Sunday, February 5, 2012

Some catching up...

First, an overview and introduction.

I created this blog to document the building of my rotary mixer. The heart of this mixer lies in the boards designed by Bozure. Pern (Bozure is just 1 man) designs modular mixer PCBs that allow for pretty much the highest degree of customization imaginable, as the boards basically just provide a core functionality.

Bozure's circuitry is inspired by the Bozak and Urei rotary mixers of days yore. I am basically putting that functionality into a 4-channel desktop rotary mixer, with no bells and whistles and very high sound quality.

This mixer uses the 3 boards from Bozure's M1 project - 1 main audio board, 1 cue system board, and 1 power supply board which converts AC to +DC and -DC. For the most part, I am following Pern's own recommendations for components in this build, including using ALPS RK27 potentiometers which are probably the highest cost in the whole project. In addition to the Bozure boards, I am using Velleman K4305 PCBs for the LED VU meter (available as a kit), and future plans include phono preamps and bass EQ for each channel, both of which are still in development from Bozure). I plan on assembling the mixer and getting it operational as soon as I have the phono preamps, and adding EQ later. Eventually, having an isolator might be nice as well.
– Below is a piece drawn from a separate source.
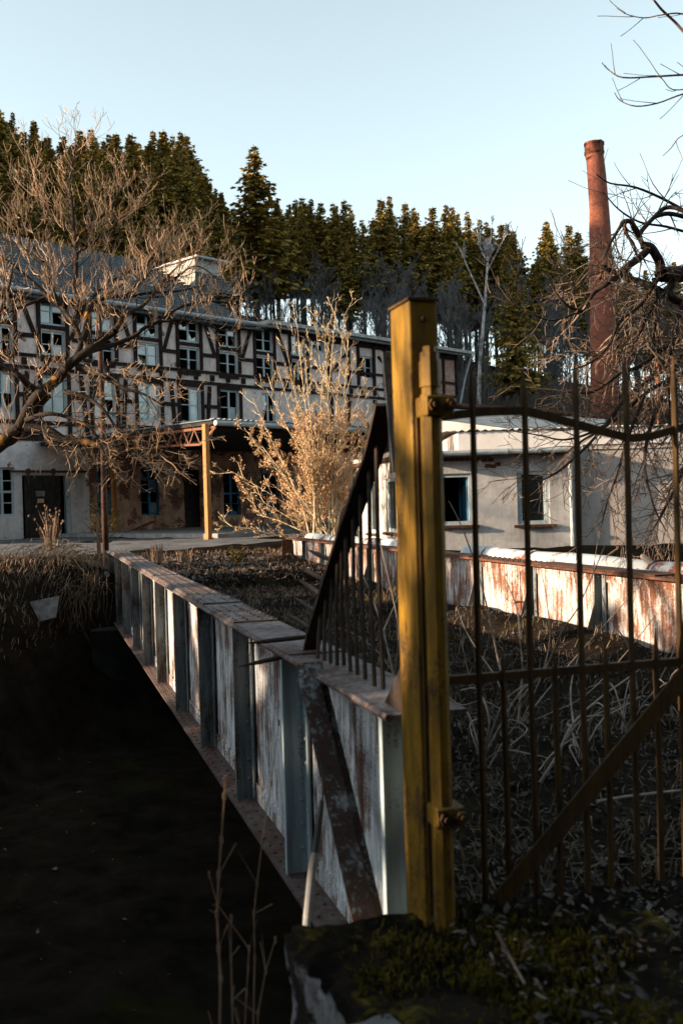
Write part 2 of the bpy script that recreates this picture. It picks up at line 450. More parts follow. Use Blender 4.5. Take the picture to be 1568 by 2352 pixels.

A bit about myself: I am an amateur DJ ("bedroom beats" if you will) but am very into the hobby. I like mixing various types of house, techno, disco / nu-disco, etc. I'm not going to be doing quick cuts or scratching on this mixer. I'm building it because I always wanted a high-end rotary mixer but couldn't justify the $1000+ expenditure. What I'm building isn't exactly cheap, but it's definitely in a different price range. I have some experience with doing some small electronic projects when I was younger (playing with phones, re-wiring a guitar or bass or two, just fixing little things), but I don't have a serious background in electronics or anything. Just doing this as a little (or maybe not so little) winter project.

Anyway, I'll update with pictures soon, hope you enjoy reading this blog.

1 comment:

  1. Enjoyed reading your blog. I am interested in building my own custom built audio mixer.
    I have built my own vacuum tube amp for my guitar. Is there any prebuilt pcb circuits that
    Can be utilized to build a fully functional mixer with compression, reverb,pan and equalizer circuitry?